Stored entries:
╔══

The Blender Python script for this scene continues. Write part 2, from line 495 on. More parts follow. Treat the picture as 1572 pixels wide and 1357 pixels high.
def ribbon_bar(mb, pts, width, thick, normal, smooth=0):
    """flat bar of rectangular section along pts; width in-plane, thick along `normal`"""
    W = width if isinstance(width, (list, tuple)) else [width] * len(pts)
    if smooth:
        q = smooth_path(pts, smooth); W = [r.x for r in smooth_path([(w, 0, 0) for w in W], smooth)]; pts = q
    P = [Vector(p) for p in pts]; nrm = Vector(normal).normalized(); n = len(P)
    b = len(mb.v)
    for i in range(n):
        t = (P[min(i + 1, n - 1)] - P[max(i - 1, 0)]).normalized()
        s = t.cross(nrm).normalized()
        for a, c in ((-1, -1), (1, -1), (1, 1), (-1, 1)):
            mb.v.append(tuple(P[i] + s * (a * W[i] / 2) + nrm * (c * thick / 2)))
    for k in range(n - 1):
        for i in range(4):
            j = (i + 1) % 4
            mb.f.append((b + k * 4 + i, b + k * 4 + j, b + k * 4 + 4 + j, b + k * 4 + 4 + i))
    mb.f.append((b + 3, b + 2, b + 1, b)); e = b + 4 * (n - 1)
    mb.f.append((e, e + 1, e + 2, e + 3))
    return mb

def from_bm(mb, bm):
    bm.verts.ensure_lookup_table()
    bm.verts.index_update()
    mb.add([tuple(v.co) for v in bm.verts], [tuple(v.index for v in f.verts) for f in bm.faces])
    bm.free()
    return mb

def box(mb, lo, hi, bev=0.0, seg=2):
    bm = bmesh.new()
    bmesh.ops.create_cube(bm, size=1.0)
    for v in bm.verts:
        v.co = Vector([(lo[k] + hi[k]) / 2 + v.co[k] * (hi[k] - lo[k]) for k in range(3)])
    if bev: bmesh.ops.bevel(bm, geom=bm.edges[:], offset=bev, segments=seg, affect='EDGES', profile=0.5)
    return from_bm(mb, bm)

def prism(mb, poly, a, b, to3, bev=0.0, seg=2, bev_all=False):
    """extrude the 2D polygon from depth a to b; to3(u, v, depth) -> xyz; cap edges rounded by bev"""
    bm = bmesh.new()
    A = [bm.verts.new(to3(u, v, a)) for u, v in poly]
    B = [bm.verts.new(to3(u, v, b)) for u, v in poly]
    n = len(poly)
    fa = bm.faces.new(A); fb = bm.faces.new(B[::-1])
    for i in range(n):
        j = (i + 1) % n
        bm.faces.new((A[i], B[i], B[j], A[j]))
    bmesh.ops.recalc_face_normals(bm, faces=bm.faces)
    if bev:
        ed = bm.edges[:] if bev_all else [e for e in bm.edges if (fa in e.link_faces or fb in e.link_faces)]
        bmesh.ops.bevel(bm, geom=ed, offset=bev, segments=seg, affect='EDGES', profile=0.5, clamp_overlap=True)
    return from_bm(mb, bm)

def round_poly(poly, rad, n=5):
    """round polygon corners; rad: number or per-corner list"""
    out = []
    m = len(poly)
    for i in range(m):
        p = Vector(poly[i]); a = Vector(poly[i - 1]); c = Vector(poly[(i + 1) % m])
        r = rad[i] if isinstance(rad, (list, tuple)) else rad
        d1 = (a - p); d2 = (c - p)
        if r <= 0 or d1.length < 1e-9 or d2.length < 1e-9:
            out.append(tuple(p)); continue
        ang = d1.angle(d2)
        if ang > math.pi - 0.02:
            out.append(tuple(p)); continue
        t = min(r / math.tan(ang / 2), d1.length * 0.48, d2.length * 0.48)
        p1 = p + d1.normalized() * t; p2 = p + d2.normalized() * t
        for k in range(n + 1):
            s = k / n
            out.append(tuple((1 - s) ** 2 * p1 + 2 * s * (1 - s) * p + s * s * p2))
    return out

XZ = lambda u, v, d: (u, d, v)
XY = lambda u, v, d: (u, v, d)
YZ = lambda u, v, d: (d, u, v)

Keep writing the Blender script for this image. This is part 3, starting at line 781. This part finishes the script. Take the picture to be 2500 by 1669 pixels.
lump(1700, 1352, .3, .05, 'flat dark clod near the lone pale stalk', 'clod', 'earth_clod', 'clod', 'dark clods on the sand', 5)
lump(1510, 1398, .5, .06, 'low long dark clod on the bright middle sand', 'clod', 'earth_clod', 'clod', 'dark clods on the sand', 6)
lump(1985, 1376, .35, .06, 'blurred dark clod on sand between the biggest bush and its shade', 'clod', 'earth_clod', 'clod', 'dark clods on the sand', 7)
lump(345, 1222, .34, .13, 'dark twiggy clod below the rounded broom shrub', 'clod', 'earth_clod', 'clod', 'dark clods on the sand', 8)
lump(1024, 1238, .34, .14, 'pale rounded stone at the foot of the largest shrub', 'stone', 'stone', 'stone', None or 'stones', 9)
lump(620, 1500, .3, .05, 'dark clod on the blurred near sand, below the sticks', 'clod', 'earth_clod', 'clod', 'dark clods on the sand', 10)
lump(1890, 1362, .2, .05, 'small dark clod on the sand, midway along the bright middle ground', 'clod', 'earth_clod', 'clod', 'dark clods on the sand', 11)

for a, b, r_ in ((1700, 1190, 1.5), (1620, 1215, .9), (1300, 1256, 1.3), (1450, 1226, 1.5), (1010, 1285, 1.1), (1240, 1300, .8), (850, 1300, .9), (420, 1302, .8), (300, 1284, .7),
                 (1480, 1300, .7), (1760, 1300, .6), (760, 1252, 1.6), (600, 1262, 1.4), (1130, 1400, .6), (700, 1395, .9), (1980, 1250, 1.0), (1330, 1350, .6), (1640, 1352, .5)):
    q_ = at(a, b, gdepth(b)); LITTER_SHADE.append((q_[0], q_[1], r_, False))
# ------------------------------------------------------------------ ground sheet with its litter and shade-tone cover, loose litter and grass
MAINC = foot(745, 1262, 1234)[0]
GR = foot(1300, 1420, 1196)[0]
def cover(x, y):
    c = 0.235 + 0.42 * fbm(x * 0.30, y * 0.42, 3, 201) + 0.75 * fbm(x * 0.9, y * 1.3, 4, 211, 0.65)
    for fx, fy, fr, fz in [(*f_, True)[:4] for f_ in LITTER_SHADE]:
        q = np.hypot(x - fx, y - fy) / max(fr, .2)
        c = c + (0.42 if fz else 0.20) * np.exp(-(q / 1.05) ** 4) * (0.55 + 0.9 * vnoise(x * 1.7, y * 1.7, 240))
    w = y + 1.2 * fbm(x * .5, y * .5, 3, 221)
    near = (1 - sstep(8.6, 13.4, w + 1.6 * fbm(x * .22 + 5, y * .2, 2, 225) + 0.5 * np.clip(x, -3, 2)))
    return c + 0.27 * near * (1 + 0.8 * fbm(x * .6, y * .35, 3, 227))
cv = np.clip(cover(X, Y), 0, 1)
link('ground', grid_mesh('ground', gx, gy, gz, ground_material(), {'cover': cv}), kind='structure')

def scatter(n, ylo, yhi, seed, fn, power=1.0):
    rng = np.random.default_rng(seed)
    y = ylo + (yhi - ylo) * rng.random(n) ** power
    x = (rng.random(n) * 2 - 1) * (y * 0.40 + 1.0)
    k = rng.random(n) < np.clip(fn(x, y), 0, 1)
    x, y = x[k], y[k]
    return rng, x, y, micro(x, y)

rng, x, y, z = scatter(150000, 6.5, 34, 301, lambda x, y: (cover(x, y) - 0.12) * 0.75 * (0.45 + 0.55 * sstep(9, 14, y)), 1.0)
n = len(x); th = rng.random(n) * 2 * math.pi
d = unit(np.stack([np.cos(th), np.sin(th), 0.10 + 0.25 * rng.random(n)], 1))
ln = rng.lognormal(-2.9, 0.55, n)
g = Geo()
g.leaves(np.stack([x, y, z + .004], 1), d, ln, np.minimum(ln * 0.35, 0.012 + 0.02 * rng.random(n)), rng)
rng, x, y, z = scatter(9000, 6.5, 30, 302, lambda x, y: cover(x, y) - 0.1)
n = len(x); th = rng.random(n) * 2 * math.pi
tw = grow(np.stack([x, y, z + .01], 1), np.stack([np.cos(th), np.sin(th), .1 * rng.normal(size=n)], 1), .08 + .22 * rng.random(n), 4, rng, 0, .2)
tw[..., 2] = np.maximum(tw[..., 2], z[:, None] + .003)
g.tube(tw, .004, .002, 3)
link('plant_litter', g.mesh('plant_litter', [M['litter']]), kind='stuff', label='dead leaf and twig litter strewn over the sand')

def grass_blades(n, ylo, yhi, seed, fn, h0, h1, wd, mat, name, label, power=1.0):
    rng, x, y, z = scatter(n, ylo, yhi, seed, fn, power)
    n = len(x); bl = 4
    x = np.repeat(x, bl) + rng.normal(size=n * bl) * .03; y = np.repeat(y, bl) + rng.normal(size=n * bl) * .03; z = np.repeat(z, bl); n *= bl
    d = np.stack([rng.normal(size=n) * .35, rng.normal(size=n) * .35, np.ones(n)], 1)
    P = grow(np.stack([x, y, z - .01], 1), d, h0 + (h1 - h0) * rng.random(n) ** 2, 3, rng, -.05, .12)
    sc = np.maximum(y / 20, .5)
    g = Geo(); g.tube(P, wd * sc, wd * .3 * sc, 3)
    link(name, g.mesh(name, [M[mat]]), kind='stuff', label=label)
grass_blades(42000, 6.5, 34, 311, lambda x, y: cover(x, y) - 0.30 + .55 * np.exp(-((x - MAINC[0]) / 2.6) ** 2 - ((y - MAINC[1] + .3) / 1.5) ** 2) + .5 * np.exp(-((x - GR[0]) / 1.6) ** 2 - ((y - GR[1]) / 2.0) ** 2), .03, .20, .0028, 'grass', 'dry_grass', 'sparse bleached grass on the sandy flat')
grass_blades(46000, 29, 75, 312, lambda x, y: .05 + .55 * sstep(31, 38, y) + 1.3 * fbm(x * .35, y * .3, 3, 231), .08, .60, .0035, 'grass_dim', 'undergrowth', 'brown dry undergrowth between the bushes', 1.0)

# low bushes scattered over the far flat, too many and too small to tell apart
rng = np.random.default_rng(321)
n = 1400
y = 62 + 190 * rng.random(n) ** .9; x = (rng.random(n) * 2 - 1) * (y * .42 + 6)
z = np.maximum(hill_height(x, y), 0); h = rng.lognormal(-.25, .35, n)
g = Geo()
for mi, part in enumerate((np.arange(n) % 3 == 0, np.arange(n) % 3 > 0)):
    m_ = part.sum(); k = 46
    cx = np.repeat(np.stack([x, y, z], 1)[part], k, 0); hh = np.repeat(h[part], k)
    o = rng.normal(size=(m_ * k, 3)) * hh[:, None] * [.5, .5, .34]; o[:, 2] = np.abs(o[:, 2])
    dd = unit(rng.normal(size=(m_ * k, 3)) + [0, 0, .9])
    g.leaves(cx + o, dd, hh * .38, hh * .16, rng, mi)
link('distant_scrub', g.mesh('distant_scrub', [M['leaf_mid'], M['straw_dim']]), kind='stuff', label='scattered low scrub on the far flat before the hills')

╚══

Go through the material above and output exactly the lines from the one containing "cv = np.clip(cover(X, Y), 0, 1)" through the one containing "return rng, x, y, micro(x, y)".

Task solution:
cv = np.clip(cover(X, Y), 0, 1)
link('ground', grid_mesh('ground', gx, gy, gz, ground_material(), {'cover': cv}), kind='structure')

def scatter(n, ylo, yhi, seed, fn, power=1.0):
    rng = np.random.default_rng(seed)
    y = ylo + (yhi - ylo) * rng.random(n) ** power
    x = (rng.random(n) * 2 - 1) * (y * 0.40 + 1.0)
    k = rng.random(n) < np.clip(fn(x, y), 0, 1)
    x, y = x[k], y[k]
    return rng, x, y, micro(x, y)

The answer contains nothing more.